Ekofeminizmin gayesi, kadınlara ve doğaya zarar veren ataerkil sistemin yıkılması ile toplumsal cinsiyet eşitsizlikleri ve ekolojik sömürü olgularının ortadan kalkmasıdır. Dolayısıyla toplumda var olan ve devamlı yeniden üretilen güç eşitsizliklerinin yıkılması gerekmektedir. Bu yapılar yerine hiyerarşinin olmadığı ve eşitlikçi bir iletişim anlayışının benimsendiği toplulukların oluşturulmasıyla hem kadınların hem de ekolojinin kurtuluşunun sağlanacağı savunulur. Ekofeminizmin kurucularından biri sayılabilecek Vandana Shiva’ya göre ekofeminizmin derdi, dünyada var olan tüm eşitsiz ilişkilerle ve hiyerarşik yapılanmalarladır. Var olan eşitsiz sistem doğayı gitgide daha fazla talan etmekle kalmaz, kadınların sömürüsünü de zaman geçtikçe derinleştirir.
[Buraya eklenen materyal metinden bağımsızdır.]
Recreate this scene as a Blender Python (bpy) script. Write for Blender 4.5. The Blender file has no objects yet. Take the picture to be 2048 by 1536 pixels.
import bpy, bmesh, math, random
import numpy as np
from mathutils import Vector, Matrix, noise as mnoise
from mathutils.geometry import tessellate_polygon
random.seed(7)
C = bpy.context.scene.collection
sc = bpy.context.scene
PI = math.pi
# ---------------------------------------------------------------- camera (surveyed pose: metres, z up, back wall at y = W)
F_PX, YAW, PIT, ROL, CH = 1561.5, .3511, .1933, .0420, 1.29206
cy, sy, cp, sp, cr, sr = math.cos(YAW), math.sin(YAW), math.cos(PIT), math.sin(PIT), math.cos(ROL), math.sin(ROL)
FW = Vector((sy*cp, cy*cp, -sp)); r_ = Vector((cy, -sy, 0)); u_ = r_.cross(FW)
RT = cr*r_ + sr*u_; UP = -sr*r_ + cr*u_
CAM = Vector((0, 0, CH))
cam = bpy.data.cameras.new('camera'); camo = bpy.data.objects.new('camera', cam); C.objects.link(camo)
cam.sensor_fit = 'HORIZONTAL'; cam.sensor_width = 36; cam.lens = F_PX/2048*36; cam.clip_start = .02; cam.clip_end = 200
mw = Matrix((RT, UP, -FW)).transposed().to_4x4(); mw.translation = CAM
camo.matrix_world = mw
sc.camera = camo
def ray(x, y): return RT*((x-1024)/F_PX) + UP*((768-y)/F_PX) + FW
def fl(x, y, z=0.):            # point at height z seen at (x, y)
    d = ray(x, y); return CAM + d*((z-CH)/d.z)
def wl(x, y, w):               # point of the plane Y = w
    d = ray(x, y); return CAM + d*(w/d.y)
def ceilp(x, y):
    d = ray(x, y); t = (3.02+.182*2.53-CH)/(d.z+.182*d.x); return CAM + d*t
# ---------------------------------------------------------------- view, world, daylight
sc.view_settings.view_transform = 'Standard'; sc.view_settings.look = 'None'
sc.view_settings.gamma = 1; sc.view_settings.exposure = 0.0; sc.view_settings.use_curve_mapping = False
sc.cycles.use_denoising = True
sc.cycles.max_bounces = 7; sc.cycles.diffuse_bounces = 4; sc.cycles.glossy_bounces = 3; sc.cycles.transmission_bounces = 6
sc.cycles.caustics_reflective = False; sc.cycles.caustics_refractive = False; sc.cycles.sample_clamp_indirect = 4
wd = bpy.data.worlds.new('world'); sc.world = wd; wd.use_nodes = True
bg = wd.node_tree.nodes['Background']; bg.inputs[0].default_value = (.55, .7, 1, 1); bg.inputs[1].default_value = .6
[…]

Sonuç olarak ekofeminizm, günümüzde gittikçe derinleşen ve birçok insanın hayatını tehdit eden ekolojik sorunlara ve kadınların sömürülmesine karşı çözümler sunduğundan bütüncül bir anlayışla bu meseleleri yorumlayabilmek için gereklidir. Doğanın ve kadınların benzer sömürü süreçlerine maruz kalmasından dolayı, bu iki meselenin de eşitsiz ilişkilerden olumsuz yönde etkilenerek var oldukları tartışılamaz bir gerçekliktir. Ekofeminizm akımına göre kadın hareketi ile ekoloji mücadelesinin kesiştiği ortak değerler vardır ve bunlar ancak iki meseleyi bir arada çözebilecek eylemlerle ortadan kaldırılabilir. Ekofeminizm yöntem, analiz ve uygulanması bakımından eleştirilmeye açık yönleri içinde barındırıyor olsa da yaşamakta olduğumuz ataerkil dünyada gerçekleşen eşitsizlikleri anlama yolunda ekofeminizmin bize kılavuzluk edeceği aşikardır.